Sehr diverse Weltanschauung und Kultur: Zwei ABG-Bände zu Antifaschismus

Dieser Beitrag ist in der Print-Ausgabe der antifa in einer gekürzten Fassung erschienen

»Wissen Sie, wir haben alles unternommen, um diese heranrollende Woge von Unmenschlichkeit und Zerstörung zu brechen«, sagte die weltberühmte Fotografin Gisèle Freund einmal in der Rückschau auf ihre Zeit bei einer der »Roten Studentengruppen« in den frühen 1930er Jahren. Der Beitrag zu diesen antifaschistischen Gruppen, die sich angesichts der zunehmenden Gewalt und Präsenz von Nazistudierenden und brauner Straßengewalt auch außerhalb der Unis bildeten, gehört aus mehreren Gründen zu den elektrisierendsten Aufsätzen der beiden Hefte der Zeitschrift für historische Studien Arbeit – Bewegung – Geschichte (ABG).
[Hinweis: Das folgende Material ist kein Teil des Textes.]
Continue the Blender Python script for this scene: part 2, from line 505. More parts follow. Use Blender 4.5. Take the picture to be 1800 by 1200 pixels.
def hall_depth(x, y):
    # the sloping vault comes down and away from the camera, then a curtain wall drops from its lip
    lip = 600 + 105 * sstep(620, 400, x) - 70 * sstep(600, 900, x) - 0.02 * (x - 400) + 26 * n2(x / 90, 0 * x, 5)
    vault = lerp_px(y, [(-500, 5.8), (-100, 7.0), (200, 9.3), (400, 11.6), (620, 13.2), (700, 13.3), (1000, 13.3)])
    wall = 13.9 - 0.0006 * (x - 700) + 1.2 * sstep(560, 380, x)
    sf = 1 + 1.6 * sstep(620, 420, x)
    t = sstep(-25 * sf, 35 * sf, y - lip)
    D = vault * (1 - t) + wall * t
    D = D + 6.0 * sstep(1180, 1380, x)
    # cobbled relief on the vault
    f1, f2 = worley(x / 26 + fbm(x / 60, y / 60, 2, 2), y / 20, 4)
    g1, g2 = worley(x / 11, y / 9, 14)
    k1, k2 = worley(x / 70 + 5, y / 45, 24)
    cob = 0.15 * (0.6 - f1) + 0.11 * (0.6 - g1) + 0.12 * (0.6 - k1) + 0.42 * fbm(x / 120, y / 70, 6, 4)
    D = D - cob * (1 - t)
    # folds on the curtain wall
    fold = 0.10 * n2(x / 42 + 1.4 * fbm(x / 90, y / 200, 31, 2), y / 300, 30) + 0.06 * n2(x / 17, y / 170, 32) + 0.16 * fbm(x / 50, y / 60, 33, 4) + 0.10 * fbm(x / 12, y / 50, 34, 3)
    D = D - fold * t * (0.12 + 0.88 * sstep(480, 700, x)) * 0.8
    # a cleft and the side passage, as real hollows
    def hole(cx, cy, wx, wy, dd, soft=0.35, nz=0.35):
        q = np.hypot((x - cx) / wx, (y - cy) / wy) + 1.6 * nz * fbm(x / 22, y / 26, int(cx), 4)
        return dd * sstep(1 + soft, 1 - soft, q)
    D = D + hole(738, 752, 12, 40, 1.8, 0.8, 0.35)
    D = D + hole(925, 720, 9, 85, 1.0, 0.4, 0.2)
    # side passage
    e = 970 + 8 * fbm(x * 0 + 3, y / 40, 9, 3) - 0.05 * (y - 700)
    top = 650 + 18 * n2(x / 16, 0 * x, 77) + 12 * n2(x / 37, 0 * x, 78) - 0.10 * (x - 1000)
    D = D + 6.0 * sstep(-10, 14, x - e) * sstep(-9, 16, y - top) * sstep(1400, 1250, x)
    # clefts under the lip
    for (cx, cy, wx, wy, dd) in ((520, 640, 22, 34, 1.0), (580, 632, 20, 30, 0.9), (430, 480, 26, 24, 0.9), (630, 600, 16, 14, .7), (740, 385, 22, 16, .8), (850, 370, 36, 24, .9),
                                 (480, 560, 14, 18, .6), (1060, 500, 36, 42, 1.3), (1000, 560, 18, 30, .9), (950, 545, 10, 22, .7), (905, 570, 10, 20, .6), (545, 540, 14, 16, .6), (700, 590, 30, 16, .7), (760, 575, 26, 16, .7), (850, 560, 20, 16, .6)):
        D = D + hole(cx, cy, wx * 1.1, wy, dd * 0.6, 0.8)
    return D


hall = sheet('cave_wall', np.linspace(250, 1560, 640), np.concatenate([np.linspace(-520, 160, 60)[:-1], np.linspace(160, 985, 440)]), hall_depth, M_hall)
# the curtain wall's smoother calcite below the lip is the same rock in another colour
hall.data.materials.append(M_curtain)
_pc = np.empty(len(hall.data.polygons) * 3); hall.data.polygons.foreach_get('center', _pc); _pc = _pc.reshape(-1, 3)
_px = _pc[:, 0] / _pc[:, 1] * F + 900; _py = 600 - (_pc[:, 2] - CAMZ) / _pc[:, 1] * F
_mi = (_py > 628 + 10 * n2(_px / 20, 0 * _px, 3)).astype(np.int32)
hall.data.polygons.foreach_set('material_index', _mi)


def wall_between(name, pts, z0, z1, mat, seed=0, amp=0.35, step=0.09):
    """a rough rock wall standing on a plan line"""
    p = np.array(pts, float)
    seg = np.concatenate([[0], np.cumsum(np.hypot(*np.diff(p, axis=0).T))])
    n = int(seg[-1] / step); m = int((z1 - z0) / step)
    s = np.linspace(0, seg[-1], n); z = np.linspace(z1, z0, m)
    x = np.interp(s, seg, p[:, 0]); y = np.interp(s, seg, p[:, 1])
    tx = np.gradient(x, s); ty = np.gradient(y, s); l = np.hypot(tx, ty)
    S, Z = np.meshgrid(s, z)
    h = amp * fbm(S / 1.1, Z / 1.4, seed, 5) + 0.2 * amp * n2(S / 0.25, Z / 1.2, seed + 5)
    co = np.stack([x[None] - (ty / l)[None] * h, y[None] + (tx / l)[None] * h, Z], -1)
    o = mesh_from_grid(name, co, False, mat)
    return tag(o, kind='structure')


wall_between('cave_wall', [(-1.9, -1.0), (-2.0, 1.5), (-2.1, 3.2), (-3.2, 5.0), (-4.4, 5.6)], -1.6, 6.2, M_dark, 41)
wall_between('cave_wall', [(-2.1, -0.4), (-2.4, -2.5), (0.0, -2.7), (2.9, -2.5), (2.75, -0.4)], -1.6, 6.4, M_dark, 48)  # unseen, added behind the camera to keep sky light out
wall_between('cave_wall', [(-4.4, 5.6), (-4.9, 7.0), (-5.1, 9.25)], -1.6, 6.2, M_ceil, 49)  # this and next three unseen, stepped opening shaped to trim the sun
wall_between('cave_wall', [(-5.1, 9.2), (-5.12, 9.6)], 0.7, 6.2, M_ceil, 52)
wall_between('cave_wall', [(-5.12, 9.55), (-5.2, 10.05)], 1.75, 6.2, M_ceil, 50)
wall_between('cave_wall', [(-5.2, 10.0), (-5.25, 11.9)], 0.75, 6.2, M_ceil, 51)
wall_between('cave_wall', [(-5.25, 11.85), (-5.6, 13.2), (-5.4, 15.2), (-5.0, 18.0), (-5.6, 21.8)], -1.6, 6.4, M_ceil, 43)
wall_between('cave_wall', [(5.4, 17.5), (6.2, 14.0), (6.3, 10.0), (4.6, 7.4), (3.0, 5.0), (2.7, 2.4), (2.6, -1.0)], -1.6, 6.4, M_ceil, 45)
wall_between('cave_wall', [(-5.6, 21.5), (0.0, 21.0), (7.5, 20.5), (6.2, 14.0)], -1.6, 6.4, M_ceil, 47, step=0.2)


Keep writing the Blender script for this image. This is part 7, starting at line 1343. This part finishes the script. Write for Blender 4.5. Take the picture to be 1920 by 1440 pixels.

Man liest ihn atemlos und voll Bewunderung für diese entschlossenen jungen Studierenden, die es vermochten, politische Gräben zu überwinden und sich den immer gewalttätiger auftretenden Nazis auch körperlich entgegenzustellen. Diese Gruppen bestanden zum einen ja aus jungen Menschen eher bürgerlicher Herkunft (z. B. Klaus Gysi, Golo Mann, Richard Löwenthal), und zum anderen waren 34 Prozent der etwa 500 Mitglieder Frauen.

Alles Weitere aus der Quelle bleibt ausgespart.